Will the government ignore Wednesday’s indicative votes?

By Patrick Maguire

After a string of failed attempts, MPs voted to seize control of parliamentary business on Tuesday – and will hold a series of indicative votes on Brexit options tomorrow.

Those who advocated the exercise – including the Labour leadership and Conservative Remainers – hope they will produce a majority for an alternative plan: namely a closer economic relationship with the EU27 than that proposed by Theresa May. 

But, as the “indicative” label suggests, the government will not be compelled to deliver on the results, as several ministers have stressed in recent days. Steve Barclay, the Brexit Secretary, warned on Sunday that any set of votes “would not be binding”, while Theresa May told MPs yesterday that she was “sceptical” about the process. 
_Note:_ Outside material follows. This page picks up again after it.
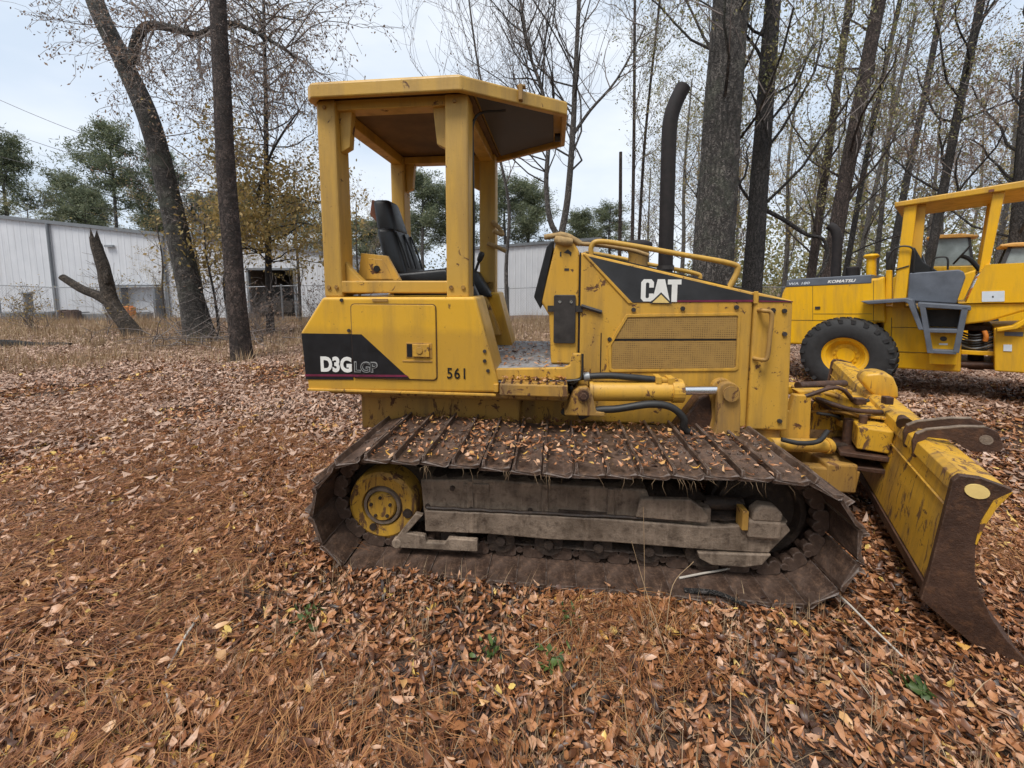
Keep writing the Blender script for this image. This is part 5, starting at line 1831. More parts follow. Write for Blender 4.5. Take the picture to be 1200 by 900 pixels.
# centre mount and angle brackets at the blade back
mb = BMB()
mb.prism_s([(-0.22, 0.70), (-0.25, 0.73), (-0.30, 0.80), (-0.28, 0.86), (-0.20, 0.88), (-0.13, 0.86), (-0.10, 0.78), (-0.09, 0.705)], 1.42, 1.62)
dz(mb, 'lift_lug', 'blade', BLD, bevel=0.02, seg=3, smooth=50)
mb = BMB()
mb.prism_s([(-0.24, 0.66), (-0.46, 0.66), (-0.46, 0.64), (-0.30, 0.46), (-0.26, 0.46)], 1.02, 1.05)
mb.prism_s([(-0.24, 0.66), (-0.46, 0.66), (-0.46, 0.64), (-0.30, 0.46), (-0.26, 0.46)], 1.22, 1.25)
mb.prism_s([(-0.24, 0.675), (-0.52, 0.675), (-0.52, 0.655), (-0.24, 0.655)], 0.98, 1.62)
dz(mb, 'mount_bracket', 'blade', BLD, bevel=0.005)
mb = BMB()
mb.prism_s([(-0.25, 0.64), (-0.42, 0.64), (-0.42, 0.50), (-0.27, 0.50)], 0.80, 0.985)
dz(mb, 'mount_box', 'blade', BLD, bevel=0.008)
mb = BMB()
mb.prism_s([(-0.26, 0.485), (-0.50, 0.47), (-0.50, 0.445), (-0.27, 0.455)], 0.78, 1.10)
mb.prism_s([(-0.27, 0.40), (-0.48, 0.38), (-0.48, 0.36), (-0.28, 0.37)], 0.80, 1.10)
dz(mb, 'clevis', 'rustiron', BLD, bevel=0.004)
mb = BMB()
for pp_, rr_ in (([bl(0.70, -0.24, 0.725), bl(0.76, -0.24, 0.745)], [0.040, 0.02]), ([bl(0.95, -0.44, 0.34), bl(0.95, -0.44, 0.64)], 0.028),
                 ([bl(0.90, -0.38, 0.642), bl(0.90, -0.38, 0.69)], 0.022), ([bl(1.35, -0.42, 0.677), bl(1.35, -0.42, 0.73)], 0.03)):
    mb = BMB()
    mb.tube(pp_, rr_, 10)
    dz(mb, 'mount_pin', 'rustiron', BLD, smooth=50)
# push frame: arms, cross member and ball tower
for s in (-1, 1):
    mb = MB()
    mb.prism([(0.55, 0.22), (1.70, 0.22), (1.72, 0.36), (1.30, 0.38), (0.55, 0.36)], *sorted((s * 0.36, s * 0.44)))
    dz(mb, 'push_arm', 'cat_dirt_shade', bevel=0.01)
mb = MB()
mb.box(1.52, 1.70, -0.445, 0.445, 0.215, 0.40)
mb.prism([(1.60, 0.38), (1.72, 0.50), (1.92, 0.62), (1.92, 0.42), (1.72, 0.30)], -0.16, 0.16)
dz(mb, 'cross_member', 'cat_dirt_shade', bevel=0.012)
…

If the votes did return a majority for a single outcome or two or more non-exclusive outcomes that the government did not like, MPs would have limited recourse to force ministers to enact the House’s will. Their best hope, as the Tory MP Nick Boles has suggested, would be to seek to take control of the order paper again and legislate for their deal or a long extension that way – though there would be no guarantee of success.

Yet none of this to say that the votes will have no political force. Neither is it fair to say that the government will ignore the result. If a majority of MPs vote for two or more contradictory outcomes – as they did when given indicative votes on House of Lords reform in 2007 – May could reasonably say the process had failed on its own terms.

Paradoxically, a victory for an alternative Brexit plan, particularly a softer one, could prove useful for May as she courts Tory rebels ahead of a third meaningful vote on her deal. The stick of a majority for another plan, and with it the certainty of a longer extension, could prove a useful last-ditch inducement to loyalty.

The factions vying to prove that their Plan B should replace May’s Plan A can therefore be sure that, if victorious, the government will take notice of MPs’ will. But it is more likely that they will use that will to engineer a politically convenient outcome rather than implement it.